Failed painter and alcoholic Harry Jordan meets a pretty blonde lush named Helen in the bar and grill where he works. They almost instantly fall head over heels for each other, but anyone with common sense can tell that their relationship is doomed and will be mutually destructive, feeding off of one another's depression and their unhealthy need for alcohol and each other. They soon start down a dangerous path of self-destruction.

The synopsis reads like a standard noir novel but Willeford puts his own spin on it. The femme fatale is as tragic as the protagonist she "seduces", and Willeford treats the plot elegantly and with little melodrama. The book is carefully crafted, with the author doling out exposition and back-story about Harry just when it's necessary.

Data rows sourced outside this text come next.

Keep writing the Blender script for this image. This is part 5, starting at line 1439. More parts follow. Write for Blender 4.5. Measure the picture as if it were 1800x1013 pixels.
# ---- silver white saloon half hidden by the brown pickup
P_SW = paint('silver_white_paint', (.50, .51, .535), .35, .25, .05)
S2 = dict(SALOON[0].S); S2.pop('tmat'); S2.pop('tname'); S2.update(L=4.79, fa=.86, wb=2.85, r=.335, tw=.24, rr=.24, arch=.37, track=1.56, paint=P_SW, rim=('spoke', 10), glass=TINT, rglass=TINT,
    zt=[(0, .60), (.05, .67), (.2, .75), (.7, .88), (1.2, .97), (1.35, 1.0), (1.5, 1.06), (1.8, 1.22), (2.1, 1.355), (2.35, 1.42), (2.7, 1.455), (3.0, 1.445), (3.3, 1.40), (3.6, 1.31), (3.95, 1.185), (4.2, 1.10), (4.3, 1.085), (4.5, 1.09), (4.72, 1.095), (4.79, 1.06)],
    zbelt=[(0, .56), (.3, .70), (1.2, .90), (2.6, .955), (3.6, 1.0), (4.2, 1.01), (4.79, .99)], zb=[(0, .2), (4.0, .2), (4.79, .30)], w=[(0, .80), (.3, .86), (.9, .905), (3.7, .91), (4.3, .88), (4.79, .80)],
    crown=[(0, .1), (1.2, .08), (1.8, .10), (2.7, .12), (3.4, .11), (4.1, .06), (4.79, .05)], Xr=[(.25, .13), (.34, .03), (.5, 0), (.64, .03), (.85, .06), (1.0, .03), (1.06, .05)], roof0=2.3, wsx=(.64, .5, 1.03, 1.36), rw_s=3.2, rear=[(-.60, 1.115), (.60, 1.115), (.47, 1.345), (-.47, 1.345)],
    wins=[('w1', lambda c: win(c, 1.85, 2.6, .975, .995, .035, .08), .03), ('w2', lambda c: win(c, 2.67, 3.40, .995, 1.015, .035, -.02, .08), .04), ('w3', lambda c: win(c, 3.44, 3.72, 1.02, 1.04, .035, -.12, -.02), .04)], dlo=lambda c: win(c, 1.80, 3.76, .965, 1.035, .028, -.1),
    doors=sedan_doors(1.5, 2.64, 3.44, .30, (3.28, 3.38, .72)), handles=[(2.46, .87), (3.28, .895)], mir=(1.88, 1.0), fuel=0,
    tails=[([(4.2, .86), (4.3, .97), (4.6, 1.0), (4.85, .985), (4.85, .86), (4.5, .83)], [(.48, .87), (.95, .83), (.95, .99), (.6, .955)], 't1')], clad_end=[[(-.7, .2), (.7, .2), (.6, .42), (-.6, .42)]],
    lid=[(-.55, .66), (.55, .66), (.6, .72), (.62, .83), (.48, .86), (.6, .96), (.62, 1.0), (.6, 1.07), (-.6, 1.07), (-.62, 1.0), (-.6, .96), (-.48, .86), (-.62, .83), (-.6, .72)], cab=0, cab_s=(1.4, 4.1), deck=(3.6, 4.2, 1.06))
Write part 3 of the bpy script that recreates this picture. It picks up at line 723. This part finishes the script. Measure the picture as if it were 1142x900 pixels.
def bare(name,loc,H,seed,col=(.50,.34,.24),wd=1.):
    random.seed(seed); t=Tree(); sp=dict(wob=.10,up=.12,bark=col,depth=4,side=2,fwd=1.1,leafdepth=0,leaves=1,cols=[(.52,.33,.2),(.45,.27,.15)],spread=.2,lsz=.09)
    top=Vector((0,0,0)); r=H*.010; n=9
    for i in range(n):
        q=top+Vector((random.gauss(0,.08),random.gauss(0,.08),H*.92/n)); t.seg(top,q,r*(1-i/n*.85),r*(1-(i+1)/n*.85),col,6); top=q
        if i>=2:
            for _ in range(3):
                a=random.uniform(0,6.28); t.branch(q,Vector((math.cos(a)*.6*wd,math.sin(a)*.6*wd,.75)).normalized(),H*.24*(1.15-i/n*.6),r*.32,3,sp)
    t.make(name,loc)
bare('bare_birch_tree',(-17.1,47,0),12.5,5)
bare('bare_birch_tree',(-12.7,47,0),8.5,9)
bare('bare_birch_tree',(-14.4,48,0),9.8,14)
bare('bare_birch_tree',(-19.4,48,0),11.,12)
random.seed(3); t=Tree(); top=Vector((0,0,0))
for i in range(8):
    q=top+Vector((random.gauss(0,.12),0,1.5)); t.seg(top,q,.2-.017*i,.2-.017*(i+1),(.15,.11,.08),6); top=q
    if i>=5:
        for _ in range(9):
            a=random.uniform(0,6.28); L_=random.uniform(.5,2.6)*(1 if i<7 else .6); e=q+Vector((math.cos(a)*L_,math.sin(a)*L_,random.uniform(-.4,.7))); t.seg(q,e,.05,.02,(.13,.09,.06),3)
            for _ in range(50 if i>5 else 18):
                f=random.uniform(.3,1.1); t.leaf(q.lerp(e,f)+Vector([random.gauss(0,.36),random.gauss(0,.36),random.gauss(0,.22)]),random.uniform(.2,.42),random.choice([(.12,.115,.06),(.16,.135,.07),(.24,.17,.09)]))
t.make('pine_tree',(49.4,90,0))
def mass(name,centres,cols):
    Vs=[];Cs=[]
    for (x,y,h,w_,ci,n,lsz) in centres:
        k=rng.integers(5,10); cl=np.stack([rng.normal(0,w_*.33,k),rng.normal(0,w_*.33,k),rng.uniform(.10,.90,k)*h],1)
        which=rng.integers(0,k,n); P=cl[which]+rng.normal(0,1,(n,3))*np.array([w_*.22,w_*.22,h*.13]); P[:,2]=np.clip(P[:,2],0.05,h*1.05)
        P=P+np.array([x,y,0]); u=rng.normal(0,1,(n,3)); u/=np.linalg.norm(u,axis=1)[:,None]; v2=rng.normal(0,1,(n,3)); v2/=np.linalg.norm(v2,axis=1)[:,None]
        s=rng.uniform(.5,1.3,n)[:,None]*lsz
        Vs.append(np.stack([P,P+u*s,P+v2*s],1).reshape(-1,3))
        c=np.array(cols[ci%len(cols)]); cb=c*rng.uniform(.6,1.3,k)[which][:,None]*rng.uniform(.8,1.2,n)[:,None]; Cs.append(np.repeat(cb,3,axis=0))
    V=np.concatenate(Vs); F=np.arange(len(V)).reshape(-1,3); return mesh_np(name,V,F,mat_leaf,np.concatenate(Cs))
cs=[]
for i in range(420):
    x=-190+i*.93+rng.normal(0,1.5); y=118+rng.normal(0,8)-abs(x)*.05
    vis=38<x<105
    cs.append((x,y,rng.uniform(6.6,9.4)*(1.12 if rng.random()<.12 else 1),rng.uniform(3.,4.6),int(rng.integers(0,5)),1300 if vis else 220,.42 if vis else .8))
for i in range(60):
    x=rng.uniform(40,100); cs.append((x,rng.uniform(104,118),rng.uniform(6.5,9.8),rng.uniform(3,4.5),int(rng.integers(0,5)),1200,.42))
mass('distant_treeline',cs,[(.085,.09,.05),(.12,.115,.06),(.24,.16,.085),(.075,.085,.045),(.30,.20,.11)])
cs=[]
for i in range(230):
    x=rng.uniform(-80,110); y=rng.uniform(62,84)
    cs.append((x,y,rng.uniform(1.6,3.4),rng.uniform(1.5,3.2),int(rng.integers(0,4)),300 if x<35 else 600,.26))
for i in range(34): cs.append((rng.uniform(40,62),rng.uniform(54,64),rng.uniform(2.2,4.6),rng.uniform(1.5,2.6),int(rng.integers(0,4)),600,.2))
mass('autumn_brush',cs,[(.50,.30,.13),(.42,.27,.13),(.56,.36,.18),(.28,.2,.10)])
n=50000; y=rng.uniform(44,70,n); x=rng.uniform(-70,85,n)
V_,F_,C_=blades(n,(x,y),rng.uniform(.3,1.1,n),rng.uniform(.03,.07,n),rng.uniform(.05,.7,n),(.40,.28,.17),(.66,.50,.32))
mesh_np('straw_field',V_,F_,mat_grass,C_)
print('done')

And then there's the ending...man, that ending! I won't spoil it here, but I'll say that one moment, I'm finishing up an already well-written tragedy about alcoholism and doomed love, and the next, I read the last two lines and it drops a bomb, changing the entire way I viewed the story, making me want to read it again. Some people may see it as a cheap gimmick but I disagree. While a gimmick ending like the one in the movie The Usual Suspects negates the entire rest of the story, I think that this book can still work without its denouement, the conclusion acting as a cherry on top, forcing you to consider the story from a whole new angle!

This is my first book by Charles Willeford. I've heard that in most of his novels he takes interesting new looks at the noir and hard boiled genres. If any of them are even close to being as awesome as Pick-up, I can't wait to read them!